Mary Dyer statue in front of Massachusetts State House, Boston
George Fox
Another example—many can be drawn from early Quakers, and this might be one of our problems, that we come to believe that once done, always done. We have our cloud of witnesses, that’s done and finished, now I can rest on their achievements, a peculiarly seductive attitude that might account for some of what I believe is contemporary Quaker quietism. Another example I’ll bring to you is one of our founders, George Fox. He was one of the Valiant Sixty, which included his wife. Here he writes about an incident in Tickhill:
When Friends were in the meeting, and fresh and full of the life and power of God, I was moved to go out of the meeting to the steeple house…So I went up to them and began to speak; but they immediately fell upon me; and the clerk up with his Bible, as I was speaking, and struck me on the face with it so that it gushed out with blood, and I bled exceedingly in the steeple house Then the people cried: ‘Let us have him out of the church!” and when they had got me out, they beat me sore with books, fists, and sticks, and threw me down and over a hedge into a close, and there beat me and threw me over again…After a while I got into the meeting again amongst Friends, and the priest and the people coming by the house, I went forth with Friends into the yard, and there I spake to the priest and people…My spirit was revived again by the power of God, for…I was almost mazed [bewildered] and my body sore bruised but by the power of the Lord I was refreshed again, to him be the glory.
—Fox’s Journal, chapter 3, 1651-52
One view of how Fox may have appeared
Quoting The Missing Cross to Purity:
In the time of the restored King Charles II alone, 13,562 Quakers were imprisoned; 338 died from injuries inflicted in meetings or imprisonment, and 198 were sent into slavery over the seas. Under all the kings, Besse’s Sufferings counts 869 Quakers who died in prison. They were viciously persecuted by Independent Calvinist Puritans [Congregationalists], Presbyterians, Baptists, and Episcopalians. Per Fox’s Journal: “Friends never feared their acts, prisons, jails, houses of correction, banishment, nor seizure of personal property; no, nor the loss of life itself; nor was there ever any persecution that came, but we saw how it would result in good; nor were there ever any prisons that I was in, or sufferings, except it was for the bringing multitudes out of prison; though they who imprisoned the truth, and quenched the spirit in themselves, would imprison and quench it without them; so that there was a time when so many were in prison, that it became as a by-word, ‘truth is scarce any where to be found but in jails.’”
A more likely appearance
Bunhill Fields Quaker Burial Ground next to Bunhill Fields Meeting House, photo by Mark Barker
Margaret Fell
And his wife, Margaret Fell, writes to King Charles in 1666:
And now I may say unto thee, For which of these things hast thou kept me in Prison three long Winters, in a place not fit for People to lie in; sometime for Wind, and Storm, and Rain, and sometime for Smoke; so that it is much that I am alive, but that the Power and Goodness of God hat been with me. I was kept a Year and Seven Months in this Prison, before I was suffered to see the House that was mine, or Children or Family, except they came to me over two dangerous Sands in the Cold Winter, when they came with much danger of their Lives…And in all this I am very well satisfied; and praises the Lord, who counts me worthy to suffer for his sake.

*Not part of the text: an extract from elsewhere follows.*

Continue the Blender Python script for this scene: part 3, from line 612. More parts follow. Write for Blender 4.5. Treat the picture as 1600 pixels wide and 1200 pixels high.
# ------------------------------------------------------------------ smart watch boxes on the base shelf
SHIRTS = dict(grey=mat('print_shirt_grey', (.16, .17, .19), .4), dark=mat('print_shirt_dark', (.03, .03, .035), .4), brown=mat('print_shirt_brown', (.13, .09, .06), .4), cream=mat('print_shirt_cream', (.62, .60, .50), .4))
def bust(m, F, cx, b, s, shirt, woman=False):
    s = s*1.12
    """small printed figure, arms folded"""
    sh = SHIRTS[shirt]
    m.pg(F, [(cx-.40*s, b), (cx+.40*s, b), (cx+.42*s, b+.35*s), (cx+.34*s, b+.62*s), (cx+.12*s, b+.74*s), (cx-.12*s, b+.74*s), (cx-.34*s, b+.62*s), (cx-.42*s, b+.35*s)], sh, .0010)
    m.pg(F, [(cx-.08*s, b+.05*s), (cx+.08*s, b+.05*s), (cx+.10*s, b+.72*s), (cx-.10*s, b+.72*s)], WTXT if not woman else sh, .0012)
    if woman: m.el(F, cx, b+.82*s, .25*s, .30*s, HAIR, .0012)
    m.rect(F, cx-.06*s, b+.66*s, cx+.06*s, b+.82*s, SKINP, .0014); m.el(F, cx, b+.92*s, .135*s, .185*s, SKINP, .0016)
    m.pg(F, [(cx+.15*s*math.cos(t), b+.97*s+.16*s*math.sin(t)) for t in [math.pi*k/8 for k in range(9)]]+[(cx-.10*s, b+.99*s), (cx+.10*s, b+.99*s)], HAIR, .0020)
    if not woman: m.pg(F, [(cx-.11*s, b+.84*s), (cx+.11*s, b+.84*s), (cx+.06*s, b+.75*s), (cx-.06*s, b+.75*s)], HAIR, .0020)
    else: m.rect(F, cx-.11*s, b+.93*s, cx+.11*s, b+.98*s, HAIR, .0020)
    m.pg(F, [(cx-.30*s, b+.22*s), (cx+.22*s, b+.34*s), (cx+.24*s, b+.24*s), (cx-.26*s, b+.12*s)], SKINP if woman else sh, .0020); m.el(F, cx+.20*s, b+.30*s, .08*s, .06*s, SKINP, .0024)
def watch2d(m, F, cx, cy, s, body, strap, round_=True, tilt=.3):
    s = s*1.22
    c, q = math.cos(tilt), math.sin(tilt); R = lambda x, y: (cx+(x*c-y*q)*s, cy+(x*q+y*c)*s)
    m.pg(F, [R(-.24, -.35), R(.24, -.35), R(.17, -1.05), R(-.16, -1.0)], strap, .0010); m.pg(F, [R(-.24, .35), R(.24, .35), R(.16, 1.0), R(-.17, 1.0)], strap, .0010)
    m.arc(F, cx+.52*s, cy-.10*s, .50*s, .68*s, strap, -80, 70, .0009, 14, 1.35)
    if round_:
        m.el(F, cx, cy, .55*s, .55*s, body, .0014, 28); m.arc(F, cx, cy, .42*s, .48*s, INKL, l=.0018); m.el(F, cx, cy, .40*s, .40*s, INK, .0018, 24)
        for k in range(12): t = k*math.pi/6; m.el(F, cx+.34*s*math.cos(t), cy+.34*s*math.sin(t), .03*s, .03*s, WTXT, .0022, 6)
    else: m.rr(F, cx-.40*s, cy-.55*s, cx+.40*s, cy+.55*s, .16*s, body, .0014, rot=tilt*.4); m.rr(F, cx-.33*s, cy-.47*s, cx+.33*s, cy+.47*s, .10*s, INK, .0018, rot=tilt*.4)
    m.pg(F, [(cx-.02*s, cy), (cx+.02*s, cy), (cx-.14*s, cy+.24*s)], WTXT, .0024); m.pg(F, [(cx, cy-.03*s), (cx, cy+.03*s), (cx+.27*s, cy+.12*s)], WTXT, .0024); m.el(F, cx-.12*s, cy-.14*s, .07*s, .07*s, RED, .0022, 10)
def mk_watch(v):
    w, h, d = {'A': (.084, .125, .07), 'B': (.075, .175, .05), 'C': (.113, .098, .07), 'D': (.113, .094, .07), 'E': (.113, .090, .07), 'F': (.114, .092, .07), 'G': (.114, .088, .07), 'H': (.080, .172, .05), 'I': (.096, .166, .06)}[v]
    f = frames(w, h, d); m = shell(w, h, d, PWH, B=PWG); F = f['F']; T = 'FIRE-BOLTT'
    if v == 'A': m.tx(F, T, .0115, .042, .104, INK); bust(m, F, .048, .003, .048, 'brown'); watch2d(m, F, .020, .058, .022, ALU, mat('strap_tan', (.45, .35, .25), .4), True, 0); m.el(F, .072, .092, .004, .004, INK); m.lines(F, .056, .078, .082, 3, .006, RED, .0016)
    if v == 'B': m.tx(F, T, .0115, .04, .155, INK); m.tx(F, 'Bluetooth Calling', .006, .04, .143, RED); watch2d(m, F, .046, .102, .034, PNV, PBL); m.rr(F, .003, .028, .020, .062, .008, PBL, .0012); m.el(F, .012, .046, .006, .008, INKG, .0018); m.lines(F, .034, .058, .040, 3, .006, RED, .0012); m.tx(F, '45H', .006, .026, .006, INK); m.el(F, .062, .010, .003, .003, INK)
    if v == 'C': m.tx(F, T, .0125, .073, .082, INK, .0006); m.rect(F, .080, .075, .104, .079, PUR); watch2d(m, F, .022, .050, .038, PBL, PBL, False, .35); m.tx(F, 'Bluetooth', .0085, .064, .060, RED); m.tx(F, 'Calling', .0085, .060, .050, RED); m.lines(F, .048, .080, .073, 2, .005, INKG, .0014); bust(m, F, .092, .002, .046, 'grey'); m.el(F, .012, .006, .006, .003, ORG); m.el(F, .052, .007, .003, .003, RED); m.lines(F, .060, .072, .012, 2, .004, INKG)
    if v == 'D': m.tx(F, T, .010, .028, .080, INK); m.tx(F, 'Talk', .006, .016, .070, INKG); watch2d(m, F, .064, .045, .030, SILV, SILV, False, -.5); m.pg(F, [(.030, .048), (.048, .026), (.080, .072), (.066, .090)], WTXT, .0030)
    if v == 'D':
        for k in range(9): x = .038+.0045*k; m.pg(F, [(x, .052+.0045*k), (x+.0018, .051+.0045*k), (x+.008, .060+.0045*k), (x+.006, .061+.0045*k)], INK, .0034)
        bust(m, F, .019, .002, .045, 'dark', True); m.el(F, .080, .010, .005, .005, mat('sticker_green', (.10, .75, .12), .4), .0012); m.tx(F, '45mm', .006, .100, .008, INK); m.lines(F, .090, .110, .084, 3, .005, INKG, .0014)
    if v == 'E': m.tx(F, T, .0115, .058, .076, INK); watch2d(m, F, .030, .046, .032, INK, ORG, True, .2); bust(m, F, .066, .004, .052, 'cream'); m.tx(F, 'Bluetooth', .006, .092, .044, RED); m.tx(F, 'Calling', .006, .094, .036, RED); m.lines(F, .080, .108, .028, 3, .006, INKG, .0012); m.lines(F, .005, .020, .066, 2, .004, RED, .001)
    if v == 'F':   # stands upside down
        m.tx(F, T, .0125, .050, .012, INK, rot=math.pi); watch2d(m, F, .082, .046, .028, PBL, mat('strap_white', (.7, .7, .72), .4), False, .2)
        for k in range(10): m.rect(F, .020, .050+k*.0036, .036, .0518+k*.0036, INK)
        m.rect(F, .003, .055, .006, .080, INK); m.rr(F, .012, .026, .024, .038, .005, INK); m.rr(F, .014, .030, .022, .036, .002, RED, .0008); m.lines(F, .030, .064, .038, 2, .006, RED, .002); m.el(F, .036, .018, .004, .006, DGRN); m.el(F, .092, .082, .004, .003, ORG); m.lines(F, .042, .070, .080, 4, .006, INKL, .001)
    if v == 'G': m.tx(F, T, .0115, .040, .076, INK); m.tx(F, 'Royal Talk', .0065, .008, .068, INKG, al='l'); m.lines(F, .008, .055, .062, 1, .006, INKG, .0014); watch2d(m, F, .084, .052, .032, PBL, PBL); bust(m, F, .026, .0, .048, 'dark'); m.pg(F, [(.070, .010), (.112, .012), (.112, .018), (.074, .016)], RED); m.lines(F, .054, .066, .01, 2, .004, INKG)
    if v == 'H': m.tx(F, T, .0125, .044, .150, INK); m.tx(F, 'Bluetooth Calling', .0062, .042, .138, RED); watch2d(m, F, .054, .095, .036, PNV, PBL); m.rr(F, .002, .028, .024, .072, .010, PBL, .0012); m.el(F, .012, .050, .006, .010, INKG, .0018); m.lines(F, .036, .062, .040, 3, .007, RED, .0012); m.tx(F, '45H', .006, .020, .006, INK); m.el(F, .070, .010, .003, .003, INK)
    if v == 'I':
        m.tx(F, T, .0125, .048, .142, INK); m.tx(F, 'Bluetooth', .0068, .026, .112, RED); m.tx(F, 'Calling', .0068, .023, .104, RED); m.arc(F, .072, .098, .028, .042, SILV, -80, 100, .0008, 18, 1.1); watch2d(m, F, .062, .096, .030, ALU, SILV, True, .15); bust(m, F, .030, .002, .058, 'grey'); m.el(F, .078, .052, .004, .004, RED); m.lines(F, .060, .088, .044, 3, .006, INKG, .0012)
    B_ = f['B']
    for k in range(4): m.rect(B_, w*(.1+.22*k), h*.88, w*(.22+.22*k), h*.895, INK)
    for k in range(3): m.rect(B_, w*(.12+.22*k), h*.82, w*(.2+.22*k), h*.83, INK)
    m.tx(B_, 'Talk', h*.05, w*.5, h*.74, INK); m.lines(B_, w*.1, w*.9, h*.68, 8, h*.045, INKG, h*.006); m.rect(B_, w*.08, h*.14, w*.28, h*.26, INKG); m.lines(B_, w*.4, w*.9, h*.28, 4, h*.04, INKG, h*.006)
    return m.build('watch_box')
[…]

—Hidden in Plain Sight, Quaker Women’s Writings, 1650-1700
A contemporary observer, Richard Baxter, no friend of the Friends, wrote:
Abundance of them died in prison, and yet they continued their assemblies still—yea many turned Quaker because the Quakers kept their meeting openly and went to prison for it cheerfully.

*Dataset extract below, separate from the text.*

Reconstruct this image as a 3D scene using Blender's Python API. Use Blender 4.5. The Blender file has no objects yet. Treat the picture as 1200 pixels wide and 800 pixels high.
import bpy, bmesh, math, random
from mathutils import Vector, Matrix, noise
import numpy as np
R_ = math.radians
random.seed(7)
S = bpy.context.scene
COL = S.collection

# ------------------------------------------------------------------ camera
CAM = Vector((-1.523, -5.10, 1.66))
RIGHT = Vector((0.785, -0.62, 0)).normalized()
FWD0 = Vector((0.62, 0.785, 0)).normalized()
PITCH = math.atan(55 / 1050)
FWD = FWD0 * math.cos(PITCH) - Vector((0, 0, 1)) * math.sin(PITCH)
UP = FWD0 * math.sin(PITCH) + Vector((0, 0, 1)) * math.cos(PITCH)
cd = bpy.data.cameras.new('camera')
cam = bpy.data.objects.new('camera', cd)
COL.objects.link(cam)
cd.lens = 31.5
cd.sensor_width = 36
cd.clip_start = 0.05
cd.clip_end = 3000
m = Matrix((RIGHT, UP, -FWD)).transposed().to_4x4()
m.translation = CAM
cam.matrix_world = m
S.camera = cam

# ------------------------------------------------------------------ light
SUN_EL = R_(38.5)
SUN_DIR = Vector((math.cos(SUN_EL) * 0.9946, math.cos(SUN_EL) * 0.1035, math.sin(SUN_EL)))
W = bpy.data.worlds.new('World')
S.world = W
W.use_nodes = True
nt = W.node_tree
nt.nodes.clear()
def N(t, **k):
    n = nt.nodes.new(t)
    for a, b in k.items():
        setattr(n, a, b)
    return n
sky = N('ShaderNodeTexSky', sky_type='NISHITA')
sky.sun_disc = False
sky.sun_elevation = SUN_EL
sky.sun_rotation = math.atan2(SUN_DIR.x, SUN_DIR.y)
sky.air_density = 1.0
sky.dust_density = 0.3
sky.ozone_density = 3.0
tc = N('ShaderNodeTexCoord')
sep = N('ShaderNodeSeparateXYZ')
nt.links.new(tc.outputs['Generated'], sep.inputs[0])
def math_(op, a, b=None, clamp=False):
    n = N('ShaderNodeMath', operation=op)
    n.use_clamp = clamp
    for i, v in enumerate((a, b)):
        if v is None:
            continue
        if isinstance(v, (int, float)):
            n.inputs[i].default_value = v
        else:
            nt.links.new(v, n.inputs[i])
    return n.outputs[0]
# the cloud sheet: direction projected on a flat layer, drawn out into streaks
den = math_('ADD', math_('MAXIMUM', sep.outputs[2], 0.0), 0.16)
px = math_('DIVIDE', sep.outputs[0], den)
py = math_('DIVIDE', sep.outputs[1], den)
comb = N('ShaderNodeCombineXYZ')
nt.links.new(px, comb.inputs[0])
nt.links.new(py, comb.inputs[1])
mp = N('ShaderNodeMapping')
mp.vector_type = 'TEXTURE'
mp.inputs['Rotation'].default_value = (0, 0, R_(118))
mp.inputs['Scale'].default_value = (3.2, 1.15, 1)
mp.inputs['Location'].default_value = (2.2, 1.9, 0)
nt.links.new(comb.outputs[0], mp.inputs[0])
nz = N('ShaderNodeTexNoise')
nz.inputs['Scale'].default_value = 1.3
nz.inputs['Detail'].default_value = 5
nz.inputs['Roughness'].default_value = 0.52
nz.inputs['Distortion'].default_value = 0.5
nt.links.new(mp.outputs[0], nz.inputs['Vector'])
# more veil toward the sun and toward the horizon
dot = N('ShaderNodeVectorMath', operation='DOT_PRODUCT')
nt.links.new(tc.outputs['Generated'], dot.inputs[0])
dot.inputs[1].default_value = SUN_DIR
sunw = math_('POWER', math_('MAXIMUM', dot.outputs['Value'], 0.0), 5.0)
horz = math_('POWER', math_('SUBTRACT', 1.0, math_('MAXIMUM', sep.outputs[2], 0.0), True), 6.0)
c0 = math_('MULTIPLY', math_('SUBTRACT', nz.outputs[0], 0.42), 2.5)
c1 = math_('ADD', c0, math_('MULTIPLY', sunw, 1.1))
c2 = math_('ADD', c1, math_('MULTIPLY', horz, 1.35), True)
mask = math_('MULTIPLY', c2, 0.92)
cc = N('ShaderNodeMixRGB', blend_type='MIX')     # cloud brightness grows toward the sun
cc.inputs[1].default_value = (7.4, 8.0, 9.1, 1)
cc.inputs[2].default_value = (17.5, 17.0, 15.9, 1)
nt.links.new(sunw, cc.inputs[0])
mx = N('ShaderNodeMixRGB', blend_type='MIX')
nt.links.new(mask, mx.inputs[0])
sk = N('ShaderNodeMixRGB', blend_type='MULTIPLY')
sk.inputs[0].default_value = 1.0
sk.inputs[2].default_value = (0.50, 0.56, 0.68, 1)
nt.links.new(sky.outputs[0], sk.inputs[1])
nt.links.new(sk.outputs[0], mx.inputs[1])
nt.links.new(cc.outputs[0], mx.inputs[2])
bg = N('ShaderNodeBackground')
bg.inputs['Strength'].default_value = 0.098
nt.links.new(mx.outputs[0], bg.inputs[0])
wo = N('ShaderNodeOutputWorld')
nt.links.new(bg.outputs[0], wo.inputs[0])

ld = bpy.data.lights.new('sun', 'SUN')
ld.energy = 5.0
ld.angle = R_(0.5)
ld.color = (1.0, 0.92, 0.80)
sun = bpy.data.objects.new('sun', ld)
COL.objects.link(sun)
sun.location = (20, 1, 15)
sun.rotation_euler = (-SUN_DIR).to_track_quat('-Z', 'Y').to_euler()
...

Home of Margaret Fell and George Fox and early meeting house of Friends
The Valiant Sixty
The Valiant Sixty—a small portion of the estimated one thousand—suffered many years in prison, loss of wealth, illness and death. To what was their witness, and what carried them? They believed in equality, truth, and nonviolence, and walked their talk by not doffing their hats to so called betters or addressing them with the language of deference of the time. If in business, they expected to receive the prices they asked for, not engaging in haggling. They were intensely concerned with the disadvantaged, including slaves, prisoners, and inmates of asylums. Later, they advocated for abolition of slavery and bettering prison conditions. In fact, we can credit them with solitary confinement, thought initially to be an opportunity to reflect on one’s life, to seek and find and offer penance, hence the word penitentiary.
They refused participation in the military, they did not pay tithes to established churches, in short, they lived what they believed was a life true to the teachings of their key mentor, Jesus Christ. For this they willingly, even joyfully at times, suffered.

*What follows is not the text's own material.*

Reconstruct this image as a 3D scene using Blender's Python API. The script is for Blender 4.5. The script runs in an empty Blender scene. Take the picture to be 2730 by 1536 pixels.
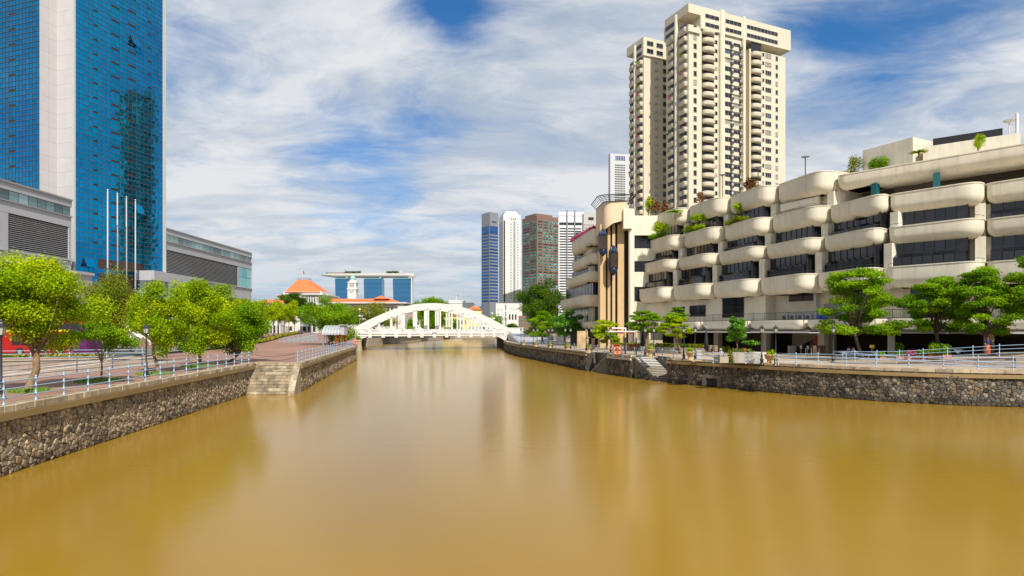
import bpy, math, random
import numpy as np
from mathutils import Vector, noise as mnoise
R = math.radians
random.seed(7)
C = bpy.context.scene.collection
SC = bpy.context.scene
# ------------------------------------------------------------------ camera
F, HZ, H = 1627.0, 880.0, 6.0          # focal length and horizon in photo pixels, eye height above the water
cd = bpy.data.cameras.new('camera'); cam = bpy.data.objects.new('camera', cd); C.objects.link(cam)
cam.location = (0, 0, H); cam.rotation_euler = (R(90), 0, 0)
cd.sensor_width = 36; cd.lens = 36 * F / 2730; cd.shift_y = (HZ - 768) / 2730
cd.clip_start = .2; cd.clip_end = 12000
SC.camera = cam
# ------------------------------------------------------------------ light
SUN_AZ = math.atan2(.32, -.947); SUN_EL = R(45)
sdir = Vector((math.sin(SUN_AZ) * math.cos(SUN_EL), math.cos(SUN_AZ) * math.cos(SUN_EL), math.sin(SUN_EL)))
sl = bpy.data.lights.new('sun', 'SUN'); sl.energy = 5.0; sl.angle = R(.6); sl.color = (1, .93, .80)
so = bpy.data.objects.new('sun', sl); C.objects.link(so)
so.rotation_euler = (-sdir).to_track_quat('-Z', 'Y').to_euler(); so.location = (60, -60, 120)
SC.view_settings.view_transform = 'Standard'; SC.view_settings.look = 'None'
SC.view_settings.exposure = 0.22; SC.view_settings.gamma = 1
W = bpy.data.worlds.new('World'); SC.world = W; W.use_nodes = True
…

They not only suffered, but they preached, they outreached, they went into the streets and proclaimed their truths. And they suffered, their suffering becoming part of their testimony. During the second half of the 17th century, over 3000 Quakers were incarcerated in English jails and prisons, many hundreds died there. Oh, where are the Valiant Sixty among us now?
And today?
All this historic heroism puts me in mind of Bil’in, a small village near Ramallah in Occupied Palestine. I’ve joined the villagers and others to defy the Israel occupation army. It protects the Separation Fence which denies farmers access to their land. At the risk of imprisonment or death, courageous Palestinians advocate for their basic human rights. May my Quaker colleagues (and others) join me and put to the lie a sometimes heard claim about contemporary Quakers: quick to stand to be counted, equally quick to sit down to not be noticed.